Available data =
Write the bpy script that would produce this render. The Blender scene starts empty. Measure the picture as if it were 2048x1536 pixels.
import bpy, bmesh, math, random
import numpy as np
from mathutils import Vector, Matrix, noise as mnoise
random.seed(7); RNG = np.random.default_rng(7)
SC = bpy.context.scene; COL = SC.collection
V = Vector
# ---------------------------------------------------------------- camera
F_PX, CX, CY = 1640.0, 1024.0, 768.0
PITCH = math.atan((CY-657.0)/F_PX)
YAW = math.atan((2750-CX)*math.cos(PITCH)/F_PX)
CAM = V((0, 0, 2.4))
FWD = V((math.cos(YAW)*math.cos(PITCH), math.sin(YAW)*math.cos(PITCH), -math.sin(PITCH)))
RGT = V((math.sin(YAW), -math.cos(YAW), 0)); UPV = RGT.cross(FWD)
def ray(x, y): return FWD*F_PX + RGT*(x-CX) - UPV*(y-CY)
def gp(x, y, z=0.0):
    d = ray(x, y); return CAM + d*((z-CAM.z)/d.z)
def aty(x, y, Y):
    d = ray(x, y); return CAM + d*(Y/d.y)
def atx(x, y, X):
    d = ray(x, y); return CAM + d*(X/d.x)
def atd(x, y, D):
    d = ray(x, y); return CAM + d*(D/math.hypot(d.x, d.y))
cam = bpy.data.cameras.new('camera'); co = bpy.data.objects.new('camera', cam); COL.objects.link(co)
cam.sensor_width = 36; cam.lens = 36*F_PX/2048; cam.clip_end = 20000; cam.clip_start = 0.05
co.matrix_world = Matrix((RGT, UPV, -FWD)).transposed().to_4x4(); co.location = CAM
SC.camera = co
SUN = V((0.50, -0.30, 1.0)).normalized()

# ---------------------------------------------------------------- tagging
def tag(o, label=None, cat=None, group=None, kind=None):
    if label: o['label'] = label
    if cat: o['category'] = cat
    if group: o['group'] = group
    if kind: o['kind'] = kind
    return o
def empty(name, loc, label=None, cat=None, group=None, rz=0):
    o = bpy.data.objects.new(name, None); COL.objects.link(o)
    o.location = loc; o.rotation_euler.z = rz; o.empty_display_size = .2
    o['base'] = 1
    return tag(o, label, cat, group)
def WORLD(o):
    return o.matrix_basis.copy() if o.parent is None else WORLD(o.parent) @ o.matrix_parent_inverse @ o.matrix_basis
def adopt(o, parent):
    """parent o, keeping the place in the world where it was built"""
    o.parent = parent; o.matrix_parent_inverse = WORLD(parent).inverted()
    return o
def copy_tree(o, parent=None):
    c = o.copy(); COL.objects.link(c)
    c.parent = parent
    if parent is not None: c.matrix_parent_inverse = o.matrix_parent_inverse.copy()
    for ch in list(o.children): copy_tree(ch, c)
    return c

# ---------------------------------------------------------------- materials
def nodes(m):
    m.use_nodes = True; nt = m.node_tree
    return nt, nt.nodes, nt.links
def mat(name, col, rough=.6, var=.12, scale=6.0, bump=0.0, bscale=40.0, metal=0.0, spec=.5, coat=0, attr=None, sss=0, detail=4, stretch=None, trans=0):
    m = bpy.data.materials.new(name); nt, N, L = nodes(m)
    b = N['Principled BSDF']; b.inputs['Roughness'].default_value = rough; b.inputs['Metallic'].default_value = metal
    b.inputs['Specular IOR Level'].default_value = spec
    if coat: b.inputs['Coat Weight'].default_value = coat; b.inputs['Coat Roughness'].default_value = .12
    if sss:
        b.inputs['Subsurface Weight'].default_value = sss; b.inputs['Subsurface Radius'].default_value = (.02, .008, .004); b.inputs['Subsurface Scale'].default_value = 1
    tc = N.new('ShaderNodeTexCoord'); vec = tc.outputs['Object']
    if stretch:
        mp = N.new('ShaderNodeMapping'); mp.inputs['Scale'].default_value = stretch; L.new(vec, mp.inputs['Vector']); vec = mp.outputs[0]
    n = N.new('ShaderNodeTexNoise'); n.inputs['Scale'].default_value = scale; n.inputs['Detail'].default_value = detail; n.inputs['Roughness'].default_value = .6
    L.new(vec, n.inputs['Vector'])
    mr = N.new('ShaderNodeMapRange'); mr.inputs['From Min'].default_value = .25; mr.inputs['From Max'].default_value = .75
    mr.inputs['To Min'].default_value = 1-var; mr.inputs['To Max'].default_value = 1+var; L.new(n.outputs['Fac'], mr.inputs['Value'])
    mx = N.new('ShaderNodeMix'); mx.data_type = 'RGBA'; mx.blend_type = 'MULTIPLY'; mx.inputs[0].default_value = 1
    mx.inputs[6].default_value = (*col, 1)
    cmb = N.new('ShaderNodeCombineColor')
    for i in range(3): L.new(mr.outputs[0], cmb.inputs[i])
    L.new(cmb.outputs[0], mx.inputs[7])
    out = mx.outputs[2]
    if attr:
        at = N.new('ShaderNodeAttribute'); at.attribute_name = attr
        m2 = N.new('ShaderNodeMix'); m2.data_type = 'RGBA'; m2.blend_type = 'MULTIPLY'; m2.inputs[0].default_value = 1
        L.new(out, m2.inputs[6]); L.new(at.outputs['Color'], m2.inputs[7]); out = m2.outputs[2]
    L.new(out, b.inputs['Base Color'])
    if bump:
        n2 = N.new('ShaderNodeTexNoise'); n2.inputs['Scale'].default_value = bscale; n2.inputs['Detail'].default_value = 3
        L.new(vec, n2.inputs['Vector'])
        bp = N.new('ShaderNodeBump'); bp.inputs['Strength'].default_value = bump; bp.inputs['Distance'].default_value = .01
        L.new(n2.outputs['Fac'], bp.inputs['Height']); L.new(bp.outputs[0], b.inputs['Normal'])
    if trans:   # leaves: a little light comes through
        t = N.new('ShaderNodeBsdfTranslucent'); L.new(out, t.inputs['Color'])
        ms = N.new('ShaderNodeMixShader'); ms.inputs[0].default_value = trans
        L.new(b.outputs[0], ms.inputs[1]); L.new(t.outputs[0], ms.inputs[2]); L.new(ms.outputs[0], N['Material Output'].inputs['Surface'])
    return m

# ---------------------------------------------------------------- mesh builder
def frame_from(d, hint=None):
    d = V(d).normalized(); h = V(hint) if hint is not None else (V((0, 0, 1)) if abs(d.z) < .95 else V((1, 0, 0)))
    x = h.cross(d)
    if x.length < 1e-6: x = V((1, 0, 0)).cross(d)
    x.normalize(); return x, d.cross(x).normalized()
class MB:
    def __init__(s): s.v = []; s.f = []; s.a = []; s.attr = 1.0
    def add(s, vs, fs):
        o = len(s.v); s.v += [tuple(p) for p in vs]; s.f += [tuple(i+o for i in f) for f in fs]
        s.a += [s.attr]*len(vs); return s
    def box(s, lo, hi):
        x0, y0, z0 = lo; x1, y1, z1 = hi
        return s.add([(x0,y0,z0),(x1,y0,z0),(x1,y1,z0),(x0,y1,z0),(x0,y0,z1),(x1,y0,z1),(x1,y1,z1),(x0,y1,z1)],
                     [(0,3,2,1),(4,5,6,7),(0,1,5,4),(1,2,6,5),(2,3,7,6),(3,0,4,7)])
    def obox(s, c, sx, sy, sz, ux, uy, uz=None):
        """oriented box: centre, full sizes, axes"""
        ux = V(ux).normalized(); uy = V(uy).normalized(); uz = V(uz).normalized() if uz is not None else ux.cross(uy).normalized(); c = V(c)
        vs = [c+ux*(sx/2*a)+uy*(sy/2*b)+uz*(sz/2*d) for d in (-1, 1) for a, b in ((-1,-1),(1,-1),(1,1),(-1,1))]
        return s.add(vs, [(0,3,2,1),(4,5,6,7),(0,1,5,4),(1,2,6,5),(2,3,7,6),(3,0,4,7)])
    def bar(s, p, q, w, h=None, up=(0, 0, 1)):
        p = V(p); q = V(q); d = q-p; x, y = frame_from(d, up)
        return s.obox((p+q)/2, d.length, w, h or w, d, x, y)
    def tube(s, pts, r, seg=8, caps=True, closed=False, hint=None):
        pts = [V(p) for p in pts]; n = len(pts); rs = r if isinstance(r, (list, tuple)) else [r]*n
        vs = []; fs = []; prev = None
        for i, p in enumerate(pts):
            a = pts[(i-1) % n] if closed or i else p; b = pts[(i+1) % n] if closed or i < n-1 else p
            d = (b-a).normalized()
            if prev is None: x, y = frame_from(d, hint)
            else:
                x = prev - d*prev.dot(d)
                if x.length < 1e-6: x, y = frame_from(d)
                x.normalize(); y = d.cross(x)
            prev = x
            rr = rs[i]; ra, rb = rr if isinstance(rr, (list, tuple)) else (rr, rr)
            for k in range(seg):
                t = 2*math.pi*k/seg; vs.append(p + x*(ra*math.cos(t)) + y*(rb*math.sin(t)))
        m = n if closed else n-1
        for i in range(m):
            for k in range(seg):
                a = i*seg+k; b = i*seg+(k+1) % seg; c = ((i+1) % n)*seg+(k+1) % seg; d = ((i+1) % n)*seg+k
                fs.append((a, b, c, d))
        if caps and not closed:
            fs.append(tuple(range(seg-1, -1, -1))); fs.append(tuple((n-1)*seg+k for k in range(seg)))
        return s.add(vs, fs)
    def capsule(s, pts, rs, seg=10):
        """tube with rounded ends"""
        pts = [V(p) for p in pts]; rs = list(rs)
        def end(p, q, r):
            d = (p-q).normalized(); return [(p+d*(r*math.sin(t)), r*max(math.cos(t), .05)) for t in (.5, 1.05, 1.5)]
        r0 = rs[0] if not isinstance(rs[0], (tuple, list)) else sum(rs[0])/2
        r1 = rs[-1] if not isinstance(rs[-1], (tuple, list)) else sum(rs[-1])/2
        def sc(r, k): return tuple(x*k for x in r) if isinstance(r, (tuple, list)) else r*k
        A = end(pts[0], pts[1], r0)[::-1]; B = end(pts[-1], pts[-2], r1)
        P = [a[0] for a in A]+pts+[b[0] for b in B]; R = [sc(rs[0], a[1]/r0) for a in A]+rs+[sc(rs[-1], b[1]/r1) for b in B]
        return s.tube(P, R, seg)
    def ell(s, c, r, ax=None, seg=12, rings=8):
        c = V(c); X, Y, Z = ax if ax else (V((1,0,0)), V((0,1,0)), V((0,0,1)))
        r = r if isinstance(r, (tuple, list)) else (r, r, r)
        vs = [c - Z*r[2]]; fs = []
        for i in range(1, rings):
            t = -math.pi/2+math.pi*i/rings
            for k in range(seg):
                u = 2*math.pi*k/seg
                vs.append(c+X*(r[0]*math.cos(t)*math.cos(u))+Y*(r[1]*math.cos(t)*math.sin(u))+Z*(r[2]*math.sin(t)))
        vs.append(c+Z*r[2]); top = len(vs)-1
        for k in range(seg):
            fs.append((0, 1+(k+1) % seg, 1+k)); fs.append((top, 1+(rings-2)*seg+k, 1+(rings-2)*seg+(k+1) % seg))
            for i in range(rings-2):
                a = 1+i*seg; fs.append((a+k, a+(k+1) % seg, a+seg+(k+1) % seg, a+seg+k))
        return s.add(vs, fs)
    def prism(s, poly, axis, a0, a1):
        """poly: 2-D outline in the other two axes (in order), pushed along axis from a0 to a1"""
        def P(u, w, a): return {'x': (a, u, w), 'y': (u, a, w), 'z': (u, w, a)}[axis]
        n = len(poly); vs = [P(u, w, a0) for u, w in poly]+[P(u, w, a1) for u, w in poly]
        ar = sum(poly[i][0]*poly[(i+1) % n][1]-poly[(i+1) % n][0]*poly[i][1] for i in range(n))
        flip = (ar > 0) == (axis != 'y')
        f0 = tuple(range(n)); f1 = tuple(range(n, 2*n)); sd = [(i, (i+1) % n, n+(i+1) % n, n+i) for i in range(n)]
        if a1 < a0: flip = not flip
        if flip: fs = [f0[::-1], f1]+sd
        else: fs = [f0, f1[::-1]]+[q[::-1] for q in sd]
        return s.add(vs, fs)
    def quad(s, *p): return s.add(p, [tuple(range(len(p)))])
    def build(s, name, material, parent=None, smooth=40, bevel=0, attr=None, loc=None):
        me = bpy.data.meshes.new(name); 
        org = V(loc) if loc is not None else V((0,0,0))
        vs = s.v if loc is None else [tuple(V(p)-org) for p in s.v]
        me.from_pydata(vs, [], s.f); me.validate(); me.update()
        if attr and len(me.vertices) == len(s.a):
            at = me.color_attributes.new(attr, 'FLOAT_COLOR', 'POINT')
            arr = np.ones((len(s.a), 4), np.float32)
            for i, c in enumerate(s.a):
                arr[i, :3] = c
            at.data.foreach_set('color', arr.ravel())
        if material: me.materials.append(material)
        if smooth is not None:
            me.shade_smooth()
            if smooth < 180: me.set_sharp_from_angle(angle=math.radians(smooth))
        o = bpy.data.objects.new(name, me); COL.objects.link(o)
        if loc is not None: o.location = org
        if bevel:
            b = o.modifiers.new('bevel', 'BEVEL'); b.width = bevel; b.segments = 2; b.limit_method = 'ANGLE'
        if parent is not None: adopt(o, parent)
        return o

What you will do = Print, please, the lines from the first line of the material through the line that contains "SUN = V((0.50, -0.30, 1.0)).normalized()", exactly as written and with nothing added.

Exercise output =
Write the bpy script that would produce this render. The Blender scene starts empty. Measure the picture as if it were 2048x1536 pixels.
import bpy, bmesh, math, random
import numpy as np
from mathutils import Vector, Matrix, noise as mnoise
random.seed(7); RNG = np.random.default_rng(7)
SC = bpy.context.scene; COL = SC.collection
V = Vector
# ---------------------------------------------------------------- camera
F_PX, CX, CY = 1640.0, 1024.0, 768.0
PITCH = math.atan((CY-657.0)/F_PX)
YAW = math.atan((2750-CX)*math.cos(PITCH)/F_PX)
CAM = V((0, 0, 2.4))
FWD = V((math.cos(YAW)*math.cos(PITCH), math.sin(YAW)*math.cos(PITCH), -math.sin(PITCH)))
RGT = V((math.sin(YAW), -math.cos(YAW), 0)); UPV = RGT.cross(FWD)
def ray(x, y): return FWD*F_PX + RGT*(x-CX) - UPV*(y-CY)
def gp(x, y, z=0.0):
    d = ray(x, y); return CAM + d*((z-CAM.z)/d.z)
def aty(x, y, Y):
    d = ray(x, y); return CAM + d*(Y/d.y)
def atx(x, y, X):
    d = ray(x, y); return CAM + d*(X/d.x)
def atd(x, y, D):
    d = ray(x, y); return CAM + d*(D/math.hypot(d.x, d.y))
cam = bpy.data.cameras.new('camera'); co = bpy.data.objects.new('camera', cam); COL.objects.link(co)
cam.sensor_width = 36; cam.lens = 36*F_PX/2048; cam.clip_end = 20000; cam.clip_start = 0.05
co.matrix_world = Matrix((RGT, UPV, -FWD)).transposed().to_4x4(); co.location = CAM
SC.camera = co
SUN = V((0.50, -0.30, 1.0)).normalized()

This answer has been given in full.